My random wild (and entirely not-thought-through) hypothesis at the start of the video was some sort of leidenfrost-effect-ish thing, where the laser light would get absorbed-enough if it's just skimming the edge of the bubble to rapidly heat the liquid there - somehow enough to cause the tiny-steam leidenfrost thing but not cooking the bubble film enough to pop it.
Steve describing learning like it's the hardest drug with the longest-tailed dragon to chase....
(I kinda love it tbh)
It would be neat to try that with an IR laser. I have a 35W 12.6um laser. If I ever have it running outside of the enclosure for some stupid reason I will have to give the bouncing bubble a shot. I would think it would instantly pop it though as water absorbs IR very well in that wavelength (in the past I have pointed it into a cup of water to have that sink the laser output, and I could get an idea of the power by looking at how far down the water is boiling).
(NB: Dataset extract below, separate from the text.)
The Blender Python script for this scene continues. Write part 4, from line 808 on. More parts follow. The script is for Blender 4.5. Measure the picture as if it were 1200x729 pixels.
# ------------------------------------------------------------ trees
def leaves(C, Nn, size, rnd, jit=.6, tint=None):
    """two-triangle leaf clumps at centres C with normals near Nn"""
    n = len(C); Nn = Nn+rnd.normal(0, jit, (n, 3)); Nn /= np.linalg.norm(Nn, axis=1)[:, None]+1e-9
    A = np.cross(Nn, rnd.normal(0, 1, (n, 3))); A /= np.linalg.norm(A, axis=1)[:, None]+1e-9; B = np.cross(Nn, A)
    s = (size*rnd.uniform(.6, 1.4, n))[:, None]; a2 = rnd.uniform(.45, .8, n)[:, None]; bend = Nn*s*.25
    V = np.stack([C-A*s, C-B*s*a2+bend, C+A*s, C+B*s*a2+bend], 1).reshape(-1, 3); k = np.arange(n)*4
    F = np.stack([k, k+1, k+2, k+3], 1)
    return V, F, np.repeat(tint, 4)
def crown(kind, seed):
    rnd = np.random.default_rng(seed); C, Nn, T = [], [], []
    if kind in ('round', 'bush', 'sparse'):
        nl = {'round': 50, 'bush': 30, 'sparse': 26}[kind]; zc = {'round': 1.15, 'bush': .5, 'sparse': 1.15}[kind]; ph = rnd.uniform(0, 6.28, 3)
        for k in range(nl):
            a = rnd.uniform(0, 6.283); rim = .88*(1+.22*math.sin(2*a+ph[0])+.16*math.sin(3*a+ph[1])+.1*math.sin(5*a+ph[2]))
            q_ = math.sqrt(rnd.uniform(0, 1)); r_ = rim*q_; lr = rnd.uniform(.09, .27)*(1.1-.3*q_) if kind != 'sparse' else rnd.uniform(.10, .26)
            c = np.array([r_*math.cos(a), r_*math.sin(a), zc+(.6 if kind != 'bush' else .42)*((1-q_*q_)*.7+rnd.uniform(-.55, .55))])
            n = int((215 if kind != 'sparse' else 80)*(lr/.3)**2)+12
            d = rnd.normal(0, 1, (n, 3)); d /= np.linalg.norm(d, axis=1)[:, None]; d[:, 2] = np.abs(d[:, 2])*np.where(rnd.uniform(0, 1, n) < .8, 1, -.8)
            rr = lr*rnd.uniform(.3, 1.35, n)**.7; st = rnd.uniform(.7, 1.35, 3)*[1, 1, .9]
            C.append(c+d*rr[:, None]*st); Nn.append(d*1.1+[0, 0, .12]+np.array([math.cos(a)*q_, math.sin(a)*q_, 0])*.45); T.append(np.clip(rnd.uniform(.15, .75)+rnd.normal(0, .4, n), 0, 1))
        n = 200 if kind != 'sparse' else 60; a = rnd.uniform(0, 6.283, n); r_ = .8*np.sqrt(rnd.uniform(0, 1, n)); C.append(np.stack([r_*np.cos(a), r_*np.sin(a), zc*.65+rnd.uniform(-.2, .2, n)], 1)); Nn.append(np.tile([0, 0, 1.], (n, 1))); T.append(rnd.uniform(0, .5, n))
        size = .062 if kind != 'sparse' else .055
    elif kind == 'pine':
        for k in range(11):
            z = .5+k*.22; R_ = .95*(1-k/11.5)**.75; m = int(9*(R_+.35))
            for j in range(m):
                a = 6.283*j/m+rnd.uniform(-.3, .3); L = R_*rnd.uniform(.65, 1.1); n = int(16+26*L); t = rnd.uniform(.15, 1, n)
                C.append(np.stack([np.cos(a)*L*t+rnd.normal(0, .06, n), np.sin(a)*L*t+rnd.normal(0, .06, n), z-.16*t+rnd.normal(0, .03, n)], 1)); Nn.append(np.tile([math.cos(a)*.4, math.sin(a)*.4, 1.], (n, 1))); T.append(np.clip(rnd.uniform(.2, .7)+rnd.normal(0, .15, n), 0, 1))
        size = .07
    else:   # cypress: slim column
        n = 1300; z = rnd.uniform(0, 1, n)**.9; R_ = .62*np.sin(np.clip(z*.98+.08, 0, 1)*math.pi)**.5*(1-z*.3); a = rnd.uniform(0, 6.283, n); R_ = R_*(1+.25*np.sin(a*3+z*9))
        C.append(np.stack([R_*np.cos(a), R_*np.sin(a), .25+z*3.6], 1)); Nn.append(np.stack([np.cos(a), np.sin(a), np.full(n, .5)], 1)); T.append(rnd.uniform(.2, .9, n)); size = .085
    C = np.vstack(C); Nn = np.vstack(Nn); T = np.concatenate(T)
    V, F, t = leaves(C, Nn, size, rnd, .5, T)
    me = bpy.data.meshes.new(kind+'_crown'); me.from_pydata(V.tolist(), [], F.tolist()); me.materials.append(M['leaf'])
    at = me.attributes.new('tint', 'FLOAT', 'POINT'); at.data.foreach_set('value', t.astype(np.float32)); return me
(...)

9:03 "yeah it's just doing nothing" as a light show is dancing on the floor and the walls!! haha
My first thought was "why isn't he wearing protective goggles?"
Watching this video after watching Walter Lewin's lecture on the Hidden Beauty of Rainbows and seeing the physics of light reflection within a water droplet (in this case, a soap bubble) being demonstrated in real time is just amazingly cool.